Start of PROVIDED MATERIAL

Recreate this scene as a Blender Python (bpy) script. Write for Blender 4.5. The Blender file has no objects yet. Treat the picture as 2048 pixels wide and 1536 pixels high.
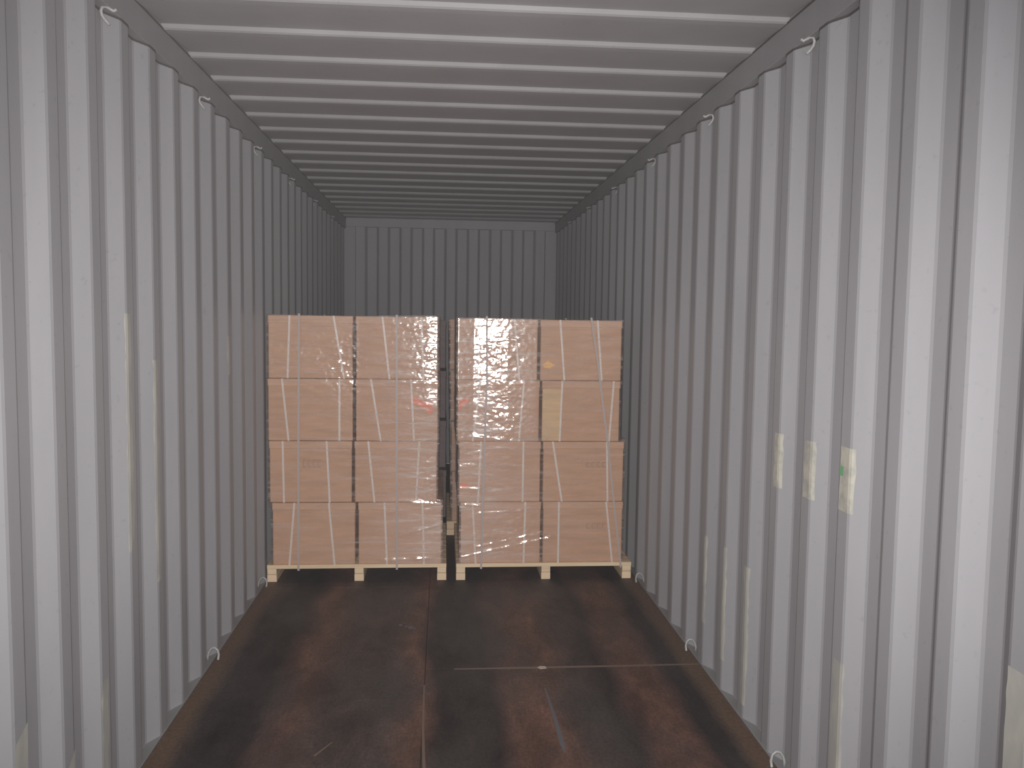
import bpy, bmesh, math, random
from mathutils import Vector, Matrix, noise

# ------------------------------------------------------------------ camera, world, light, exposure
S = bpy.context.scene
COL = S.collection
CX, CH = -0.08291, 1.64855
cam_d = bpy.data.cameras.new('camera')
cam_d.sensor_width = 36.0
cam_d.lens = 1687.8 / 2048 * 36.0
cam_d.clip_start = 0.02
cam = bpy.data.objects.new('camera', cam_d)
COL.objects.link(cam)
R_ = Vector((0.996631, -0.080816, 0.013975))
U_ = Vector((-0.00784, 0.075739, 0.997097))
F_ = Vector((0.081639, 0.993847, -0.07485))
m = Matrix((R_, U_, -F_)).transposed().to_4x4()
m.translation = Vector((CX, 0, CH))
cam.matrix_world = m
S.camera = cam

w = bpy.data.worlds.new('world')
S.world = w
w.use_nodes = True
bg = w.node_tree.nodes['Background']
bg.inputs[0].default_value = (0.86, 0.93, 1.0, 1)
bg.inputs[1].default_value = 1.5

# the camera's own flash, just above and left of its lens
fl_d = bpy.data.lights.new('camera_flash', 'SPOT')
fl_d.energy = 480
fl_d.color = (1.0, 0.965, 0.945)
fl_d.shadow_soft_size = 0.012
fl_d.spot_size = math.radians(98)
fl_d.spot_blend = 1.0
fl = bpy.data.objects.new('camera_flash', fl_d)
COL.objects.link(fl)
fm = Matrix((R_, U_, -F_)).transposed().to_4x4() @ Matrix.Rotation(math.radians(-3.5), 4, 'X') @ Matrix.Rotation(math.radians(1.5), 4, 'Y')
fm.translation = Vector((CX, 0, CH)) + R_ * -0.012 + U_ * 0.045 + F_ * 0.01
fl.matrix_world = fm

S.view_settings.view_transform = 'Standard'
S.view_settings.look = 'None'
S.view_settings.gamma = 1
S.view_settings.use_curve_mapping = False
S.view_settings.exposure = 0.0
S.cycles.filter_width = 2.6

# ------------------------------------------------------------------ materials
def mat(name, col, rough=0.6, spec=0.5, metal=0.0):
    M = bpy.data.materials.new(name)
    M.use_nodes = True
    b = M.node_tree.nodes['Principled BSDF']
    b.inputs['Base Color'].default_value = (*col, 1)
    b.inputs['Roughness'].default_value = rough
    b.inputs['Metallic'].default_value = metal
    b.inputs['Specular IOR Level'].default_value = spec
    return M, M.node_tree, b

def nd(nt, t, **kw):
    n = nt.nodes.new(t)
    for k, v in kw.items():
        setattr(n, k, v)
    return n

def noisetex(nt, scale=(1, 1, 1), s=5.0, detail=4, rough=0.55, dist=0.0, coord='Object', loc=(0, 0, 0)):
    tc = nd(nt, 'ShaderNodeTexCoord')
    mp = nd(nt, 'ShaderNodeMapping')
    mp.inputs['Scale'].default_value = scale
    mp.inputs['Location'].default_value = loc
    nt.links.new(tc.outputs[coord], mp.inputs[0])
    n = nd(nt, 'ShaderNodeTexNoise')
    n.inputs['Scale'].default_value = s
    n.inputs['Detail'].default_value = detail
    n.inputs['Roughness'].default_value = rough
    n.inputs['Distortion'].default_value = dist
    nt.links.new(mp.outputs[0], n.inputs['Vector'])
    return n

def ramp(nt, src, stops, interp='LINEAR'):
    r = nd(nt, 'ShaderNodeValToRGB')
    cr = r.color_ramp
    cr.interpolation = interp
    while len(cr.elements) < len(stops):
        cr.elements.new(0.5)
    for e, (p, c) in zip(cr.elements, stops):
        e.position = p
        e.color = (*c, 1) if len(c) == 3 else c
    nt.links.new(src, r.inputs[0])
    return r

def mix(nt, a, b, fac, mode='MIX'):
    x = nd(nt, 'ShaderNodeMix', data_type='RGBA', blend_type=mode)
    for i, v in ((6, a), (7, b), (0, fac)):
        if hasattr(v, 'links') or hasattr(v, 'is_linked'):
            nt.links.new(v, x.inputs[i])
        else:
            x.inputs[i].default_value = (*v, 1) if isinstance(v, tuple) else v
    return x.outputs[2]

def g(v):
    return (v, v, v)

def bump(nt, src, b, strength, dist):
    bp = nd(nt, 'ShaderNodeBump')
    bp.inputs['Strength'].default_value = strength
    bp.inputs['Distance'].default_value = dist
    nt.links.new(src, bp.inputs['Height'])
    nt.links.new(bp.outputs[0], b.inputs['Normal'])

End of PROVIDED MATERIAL

**TASK TO CARRY OUT:** Pictures stay out. Print the data exactly, from its first line through the line containing "fl.matrix_world = fm".

**FINISHED TASK:**
Recreate this scene as a Blender Python (bpy) script. Write for Blender 4.5. The Blender file has no objects yet. Treat the picture as 2048 pixels wide and 1536 pixels high.
import bpy, bmesh, math, random
from mathutils import Vector, Matrix, noise

# ------------------------------------------------------------------ camera, world, light, exposure
S = bpy.context.scene
COL = S.collection
CX, CH = -0.08291, 1.64855
cam_d = bpy.data.cameras.new('camera')
cam_d.sensor_width = 36.0
cam_d.lens = 1687.8 / 2048 * 36.0
cam_d.clip_start = 0.02
cam = bpy.data.objects.new('camera', cam_d)
COL.objects.link(cam)
R_ = Vector((0.996631, -0.080816, 0.013975))
U_ = Vector((-0.00784, 0.075739, 0.997097))
F_ = Vector((0.081639, 0.993847, -0.07485))
m = Matrix((R_, U_, -F_)).transposed().to_4x4()
m.translation = Vector((CX, 0, CH))
cam.matrix_world = m
S.camera = cam

w = bpy.data.worlds.new('world')
S.world = w
w.use_nodes = True
bg = w.node_tree.nodes['Background']
bg.inputs[0].default_value = (0.86, 0.93, 1.0, 1)
bg.inputs[1].default_value = 1.5

# the camera's own flash, just above and left of its lens
fl_d = bpy.data.lights.new('camera_flash', 'SPOT')
fl_d.energy = 480
fl_d.color = (1.0, 0.965, 0.945)
fl_d.shadow_soft_size = 0.012
fl_d.spot_size = math.radians(98)
fl_d.spot_blend = 1.0
fl = bpy.data.objects.new('camera_flash', fl_d)
COL.objects.link(fl)
fm = Matrix((R_, U_, -F_)).transposed().to_4x4() @ Matrix.Rotation(math.radians(-3.5), 4, 'X') @ Matrix.Rotation(math.radians(1.5), 4, 'Y')
fm.translation = Vector((CX, 0, CH)) + R_ * -0.012 + U_ * 0.045 + F_ * 0.01
fl.matrix_world = fm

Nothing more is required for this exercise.